Tuesday, March 10, 2020

My Amazon Review of Henry Hemming's "Agents of Influence...."


Churchill’s Man in New York

On the 36th floor in the Rockefeller Center International Building (630 5th Avenue) at the elevator bank for the offices of Capital Research there is a small plaque commemorating the work of William Stephenson for his efforts to bring the United States into the war against Nazi Germany. It was out of those offices in 1940 and 1941 that Stephenson ran a vast apparatus to influence an isolationist America to enter the war. 

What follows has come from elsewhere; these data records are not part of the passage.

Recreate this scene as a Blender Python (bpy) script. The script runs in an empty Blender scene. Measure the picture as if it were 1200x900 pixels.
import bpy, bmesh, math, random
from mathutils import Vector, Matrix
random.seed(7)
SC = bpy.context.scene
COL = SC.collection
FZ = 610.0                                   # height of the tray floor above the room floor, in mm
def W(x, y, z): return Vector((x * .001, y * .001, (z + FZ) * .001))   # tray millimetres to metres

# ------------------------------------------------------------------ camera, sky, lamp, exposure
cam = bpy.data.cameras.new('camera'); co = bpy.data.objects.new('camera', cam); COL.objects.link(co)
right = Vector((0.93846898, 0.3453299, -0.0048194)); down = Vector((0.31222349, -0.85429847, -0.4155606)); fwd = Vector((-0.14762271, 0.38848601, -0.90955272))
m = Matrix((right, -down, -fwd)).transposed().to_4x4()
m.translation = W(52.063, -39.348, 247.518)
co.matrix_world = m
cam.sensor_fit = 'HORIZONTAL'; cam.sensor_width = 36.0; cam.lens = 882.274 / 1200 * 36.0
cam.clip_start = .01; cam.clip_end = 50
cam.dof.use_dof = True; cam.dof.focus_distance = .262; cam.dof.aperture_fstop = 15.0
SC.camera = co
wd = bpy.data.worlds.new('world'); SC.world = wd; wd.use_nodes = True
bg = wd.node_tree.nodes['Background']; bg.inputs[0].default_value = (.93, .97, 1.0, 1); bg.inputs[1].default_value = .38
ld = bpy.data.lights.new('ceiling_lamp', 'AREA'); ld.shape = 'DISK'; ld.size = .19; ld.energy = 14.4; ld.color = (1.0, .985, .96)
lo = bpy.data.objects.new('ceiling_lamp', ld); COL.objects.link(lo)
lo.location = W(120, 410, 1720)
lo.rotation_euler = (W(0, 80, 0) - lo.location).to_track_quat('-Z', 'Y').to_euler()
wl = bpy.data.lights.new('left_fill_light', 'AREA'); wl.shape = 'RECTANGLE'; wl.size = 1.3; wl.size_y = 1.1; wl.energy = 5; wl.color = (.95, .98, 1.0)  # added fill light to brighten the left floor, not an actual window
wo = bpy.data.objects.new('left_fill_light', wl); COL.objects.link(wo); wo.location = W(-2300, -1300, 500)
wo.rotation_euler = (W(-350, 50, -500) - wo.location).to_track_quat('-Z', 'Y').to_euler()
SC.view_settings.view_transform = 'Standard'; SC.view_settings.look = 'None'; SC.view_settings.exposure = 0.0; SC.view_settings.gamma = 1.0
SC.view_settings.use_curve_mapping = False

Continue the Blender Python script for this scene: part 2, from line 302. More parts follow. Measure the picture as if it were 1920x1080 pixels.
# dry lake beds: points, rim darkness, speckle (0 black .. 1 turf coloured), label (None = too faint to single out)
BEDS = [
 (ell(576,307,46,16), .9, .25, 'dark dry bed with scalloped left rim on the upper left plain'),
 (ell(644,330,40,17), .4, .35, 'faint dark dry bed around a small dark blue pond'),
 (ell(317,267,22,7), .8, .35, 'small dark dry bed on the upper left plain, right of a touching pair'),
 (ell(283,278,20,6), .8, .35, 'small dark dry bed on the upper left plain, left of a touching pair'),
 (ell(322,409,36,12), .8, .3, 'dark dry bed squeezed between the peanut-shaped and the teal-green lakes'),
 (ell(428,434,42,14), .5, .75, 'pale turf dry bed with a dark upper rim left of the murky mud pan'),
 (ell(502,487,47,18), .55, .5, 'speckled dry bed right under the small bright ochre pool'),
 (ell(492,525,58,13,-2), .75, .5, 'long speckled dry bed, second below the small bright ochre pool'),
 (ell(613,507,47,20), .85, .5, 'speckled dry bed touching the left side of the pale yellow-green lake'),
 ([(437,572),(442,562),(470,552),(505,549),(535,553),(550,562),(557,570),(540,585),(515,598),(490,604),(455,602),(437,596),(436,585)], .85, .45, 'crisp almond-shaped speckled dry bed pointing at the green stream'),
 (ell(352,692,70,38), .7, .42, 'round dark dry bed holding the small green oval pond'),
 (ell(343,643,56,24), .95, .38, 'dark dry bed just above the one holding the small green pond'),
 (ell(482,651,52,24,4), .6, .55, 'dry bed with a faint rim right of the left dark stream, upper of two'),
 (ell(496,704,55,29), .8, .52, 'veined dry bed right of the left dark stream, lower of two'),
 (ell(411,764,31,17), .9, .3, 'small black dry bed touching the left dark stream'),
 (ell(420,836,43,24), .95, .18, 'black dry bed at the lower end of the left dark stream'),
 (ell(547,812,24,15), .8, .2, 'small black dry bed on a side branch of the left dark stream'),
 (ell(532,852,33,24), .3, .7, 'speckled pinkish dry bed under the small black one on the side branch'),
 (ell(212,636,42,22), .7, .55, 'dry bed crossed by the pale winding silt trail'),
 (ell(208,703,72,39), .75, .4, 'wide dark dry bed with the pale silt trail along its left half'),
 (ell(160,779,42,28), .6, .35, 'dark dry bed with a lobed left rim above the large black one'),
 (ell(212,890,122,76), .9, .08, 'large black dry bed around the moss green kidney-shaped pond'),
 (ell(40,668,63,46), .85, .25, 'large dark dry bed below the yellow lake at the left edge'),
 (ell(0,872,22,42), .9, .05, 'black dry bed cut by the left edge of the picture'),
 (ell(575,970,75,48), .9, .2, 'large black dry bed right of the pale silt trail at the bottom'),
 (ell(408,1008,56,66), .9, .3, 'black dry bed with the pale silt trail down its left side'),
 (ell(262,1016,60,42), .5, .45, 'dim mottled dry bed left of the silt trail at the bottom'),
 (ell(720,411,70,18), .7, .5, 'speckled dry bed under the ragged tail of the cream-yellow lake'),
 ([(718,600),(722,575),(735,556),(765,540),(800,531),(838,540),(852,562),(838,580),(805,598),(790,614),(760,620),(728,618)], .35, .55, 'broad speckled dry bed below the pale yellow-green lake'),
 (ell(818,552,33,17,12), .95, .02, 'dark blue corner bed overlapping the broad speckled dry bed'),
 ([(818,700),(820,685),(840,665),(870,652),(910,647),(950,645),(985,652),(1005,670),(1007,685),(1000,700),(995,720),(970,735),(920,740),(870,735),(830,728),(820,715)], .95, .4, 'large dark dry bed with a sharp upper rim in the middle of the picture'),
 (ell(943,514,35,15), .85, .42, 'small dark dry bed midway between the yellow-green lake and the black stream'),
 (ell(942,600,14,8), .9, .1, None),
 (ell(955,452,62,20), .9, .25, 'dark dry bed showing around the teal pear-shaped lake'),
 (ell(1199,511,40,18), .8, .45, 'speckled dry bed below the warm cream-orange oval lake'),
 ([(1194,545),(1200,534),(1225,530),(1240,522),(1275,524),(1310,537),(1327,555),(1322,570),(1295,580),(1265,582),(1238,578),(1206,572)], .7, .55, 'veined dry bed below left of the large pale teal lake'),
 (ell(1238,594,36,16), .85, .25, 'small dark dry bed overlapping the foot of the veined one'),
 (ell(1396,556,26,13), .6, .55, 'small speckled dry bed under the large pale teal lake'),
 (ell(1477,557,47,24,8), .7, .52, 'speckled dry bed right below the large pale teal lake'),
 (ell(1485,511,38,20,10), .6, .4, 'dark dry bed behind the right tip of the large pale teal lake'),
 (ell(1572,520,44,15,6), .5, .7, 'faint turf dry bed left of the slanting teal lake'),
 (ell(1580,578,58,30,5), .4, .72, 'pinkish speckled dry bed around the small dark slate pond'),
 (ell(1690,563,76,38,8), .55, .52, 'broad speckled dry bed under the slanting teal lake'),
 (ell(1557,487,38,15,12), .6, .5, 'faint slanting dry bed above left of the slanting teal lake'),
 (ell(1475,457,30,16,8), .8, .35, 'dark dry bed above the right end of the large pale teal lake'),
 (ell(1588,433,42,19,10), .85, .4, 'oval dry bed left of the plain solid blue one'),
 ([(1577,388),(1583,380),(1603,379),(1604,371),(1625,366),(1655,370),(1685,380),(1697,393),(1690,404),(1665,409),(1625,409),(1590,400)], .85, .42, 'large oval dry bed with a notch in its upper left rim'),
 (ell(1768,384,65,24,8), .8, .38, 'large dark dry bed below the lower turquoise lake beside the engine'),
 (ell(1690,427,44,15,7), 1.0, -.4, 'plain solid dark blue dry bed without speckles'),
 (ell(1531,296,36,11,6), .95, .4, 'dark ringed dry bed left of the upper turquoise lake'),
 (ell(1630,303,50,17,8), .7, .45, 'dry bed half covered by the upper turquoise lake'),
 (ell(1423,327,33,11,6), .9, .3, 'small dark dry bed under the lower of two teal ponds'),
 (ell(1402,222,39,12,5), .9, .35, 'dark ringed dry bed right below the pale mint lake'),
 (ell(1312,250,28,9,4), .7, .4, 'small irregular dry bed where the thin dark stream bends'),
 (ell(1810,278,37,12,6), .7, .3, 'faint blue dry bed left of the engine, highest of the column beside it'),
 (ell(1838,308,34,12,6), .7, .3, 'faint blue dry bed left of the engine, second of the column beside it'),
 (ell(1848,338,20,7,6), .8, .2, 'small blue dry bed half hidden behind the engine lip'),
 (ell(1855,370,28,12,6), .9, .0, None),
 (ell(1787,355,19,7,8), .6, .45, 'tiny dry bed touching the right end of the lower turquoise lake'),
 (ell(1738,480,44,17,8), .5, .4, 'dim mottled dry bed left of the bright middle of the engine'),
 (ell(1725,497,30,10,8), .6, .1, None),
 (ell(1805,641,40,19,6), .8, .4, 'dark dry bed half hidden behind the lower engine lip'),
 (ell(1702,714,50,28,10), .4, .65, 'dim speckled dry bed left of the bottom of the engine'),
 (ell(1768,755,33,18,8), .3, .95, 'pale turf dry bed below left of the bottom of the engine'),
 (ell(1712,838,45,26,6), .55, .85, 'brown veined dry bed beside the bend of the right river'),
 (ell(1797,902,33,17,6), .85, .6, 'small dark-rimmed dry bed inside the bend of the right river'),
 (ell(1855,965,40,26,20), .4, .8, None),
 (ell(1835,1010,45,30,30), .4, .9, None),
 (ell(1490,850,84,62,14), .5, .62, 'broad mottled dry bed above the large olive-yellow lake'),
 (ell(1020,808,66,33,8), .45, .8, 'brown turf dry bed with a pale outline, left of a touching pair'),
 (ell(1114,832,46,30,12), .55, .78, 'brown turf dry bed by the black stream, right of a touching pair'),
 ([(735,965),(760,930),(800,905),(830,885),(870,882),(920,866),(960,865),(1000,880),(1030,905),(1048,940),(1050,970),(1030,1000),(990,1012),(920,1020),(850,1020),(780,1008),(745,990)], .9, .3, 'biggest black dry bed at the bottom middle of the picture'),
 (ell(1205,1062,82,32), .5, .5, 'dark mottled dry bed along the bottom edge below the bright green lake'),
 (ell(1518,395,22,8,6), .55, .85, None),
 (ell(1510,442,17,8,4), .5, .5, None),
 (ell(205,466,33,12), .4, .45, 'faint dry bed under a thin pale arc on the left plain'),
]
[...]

Henry Hemming tells the story of how a boy who was born in Winnipeg, Canada’s red-light district grew up to be a World War I ace flier, established a successful business in the booming 1920s British radio industry which then morphed into a European-wide investment company. The information network that he established caught the eye of MI-6 led to his recruitment to head-up British efforts in the United States. What makes the book especially interesting is that William Stephenson was the author’s grandfather’s godfather. So in a way through family lore, Hemming is connected to his protagonist.

It is in New York that Stephenson establishes a far reaching network that encompasses the pro-intervention Century Group, Wendell Willkie and future advertising mogul David Ogilvy who was then working for the Gallup Poll. His most important connection was with Bill Donovan whom he convinces of the need for the U.S. to establish a centralized intelligence agency and it is with that connection Stephenson gets access to the White House. Stephenson schools Donovan on the art of intelligence. Donovan initially establishes the Office of Information Coordination, which morphs into the Office of Strategic Services and then in 1947 becomes the CIA.

Stephenson faces off against his German counterpart Hans Thomsen who out of the German Embassy was in the business of funding pro-German groups, funding supportive Congressmen, most notably Hamilton Fish of New York and feeding speech and newspaper article ideas to the pro-German aviator Charles Lindbergh.  

We see that in 1941 Stephenson engaged in the same tricks that the Russians used in the 2016 elections.  He generates “fake news”, funds pro-intervention groups, sabotages pro-German and anti-intervention groups, forges documents and plants articles in the New York Herald Tribune which for all practical purposes became an arm of British intelligence. Along the way we meet song writer and expert forger Eric Mashwitz and Ian Fleming who would later write the James Bonds spy novels.

Hemming, utilizing recently declassified sources, tells Stephenson’s life story with great verve. It still remains a wonder how Stephenson pulled everything together and managed to move American public opinion, along with the facts on the ground and in the Atlantic, towards intervention prior to Pearl Harbor.